» Given task:
Write out the listing beneath this instruction in its entirety, exactly as it reads.

» Recorded data:

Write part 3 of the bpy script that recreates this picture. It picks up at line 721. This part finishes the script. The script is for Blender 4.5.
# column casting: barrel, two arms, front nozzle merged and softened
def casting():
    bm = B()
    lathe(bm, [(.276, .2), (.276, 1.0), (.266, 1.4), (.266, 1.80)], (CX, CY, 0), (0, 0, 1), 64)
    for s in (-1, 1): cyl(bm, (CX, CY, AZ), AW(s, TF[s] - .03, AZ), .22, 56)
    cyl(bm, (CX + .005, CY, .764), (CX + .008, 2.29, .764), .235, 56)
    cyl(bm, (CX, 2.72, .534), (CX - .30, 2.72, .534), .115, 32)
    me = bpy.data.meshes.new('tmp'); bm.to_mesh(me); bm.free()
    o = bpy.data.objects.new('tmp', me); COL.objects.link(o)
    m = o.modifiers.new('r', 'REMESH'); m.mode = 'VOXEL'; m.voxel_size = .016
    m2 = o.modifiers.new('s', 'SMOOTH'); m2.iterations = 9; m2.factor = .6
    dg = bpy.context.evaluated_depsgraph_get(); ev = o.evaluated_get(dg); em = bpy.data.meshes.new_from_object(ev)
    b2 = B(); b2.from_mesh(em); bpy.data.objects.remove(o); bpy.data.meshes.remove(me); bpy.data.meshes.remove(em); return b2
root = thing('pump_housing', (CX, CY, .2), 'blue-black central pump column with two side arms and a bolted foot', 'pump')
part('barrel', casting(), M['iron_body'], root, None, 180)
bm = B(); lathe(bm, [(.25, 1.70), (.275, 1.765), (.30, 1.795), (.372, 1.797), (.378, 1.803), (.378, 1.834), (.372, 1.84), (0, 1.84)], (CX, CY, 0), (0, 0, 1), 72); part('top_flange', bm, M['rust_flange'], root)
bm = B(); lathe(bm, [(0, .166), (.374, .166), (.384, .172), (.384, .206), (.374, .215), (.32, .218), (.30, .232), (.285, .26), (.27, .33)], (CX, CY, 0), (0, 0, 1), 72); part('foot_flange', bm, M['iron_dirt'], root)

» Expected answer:
Write part 3 of the bpy script that recreates this picture. It picks up at line 721. This part finishes the script. The script is for Blender 4.5.
# column casting: barrel, two arms, front nozzle merged and softened
def casting():
    bm = B()
    lathe(bm, [(.276, .2), (.276, 1.0), (.266, 1.4), (.266, 1.80)], (CX, CY, 0), (0, 0, 1), 64)
    for s in (-1, 1): cyl(bm, (CX, CY, AZ), AW(s, TF[s] - .03, AZ), .22, 56)
    cyl(bm, (CX + .005, CY, .764), (CX + .008, 2.29, .764), .235, 56)
    cyl(bm, (CX, 2.72, .534), (CX - .30, 2.72, .534), .115, 32)
    me = bpy.data.meshes.new('tmp'); bm.to_mesh(me); bm.free()
    o = bpy.data.objects.new('tmp', me); COL.objects.link(o)
    m = o.modifiers.new('r', 'REMESH'); m.mode = 'VOXEL'; m.voxel_size = .016
    m2 = o.modifiers.new('s', 'SMOOTH'); m2.iterations = 9; m2.factor = .6
    dg = bpy.context.evaluated_depsgraph_get(); ev = o.evaluated_get(dg); em = bpy.data.meshes.new_from_object(ev)
    b2 = B(); b2.from_mesh(em); bpy.data.objects.remove(o); bpy.data.meshes.remove(me); bpy.data.meshes.remove(em); return b2
root = thing('pump_housing', (CX, CY, .2), 'blue-black central pump column with two side arms and a bolted foot', 'pump')
part('barrel', casting(), M['iron_body'], root, None, 180)
bm = B(); lathe(bm, [(.25, 1.70), (.275, 1.765), (.30, 1.795), (.372, 1.797), (.378, 1.803), (.378, 1.834), (.372, 1.84), (0, 1.84)], (CX, CY, 0), (0, 0, 1), 72); part('top_flange', bm, M['rust_flange'], root)
bm = B(); lathe(bm, [(0, .166), (.374, .166), (.384, .172), (.384, .206), (.374, .215), (.32, .218), (.30, .232), (.285, .26), (.27, .33)], (CX, CY, 0), (0, 0, 1), 72); part('foot_flange', bm, M['iron_dirt'], root)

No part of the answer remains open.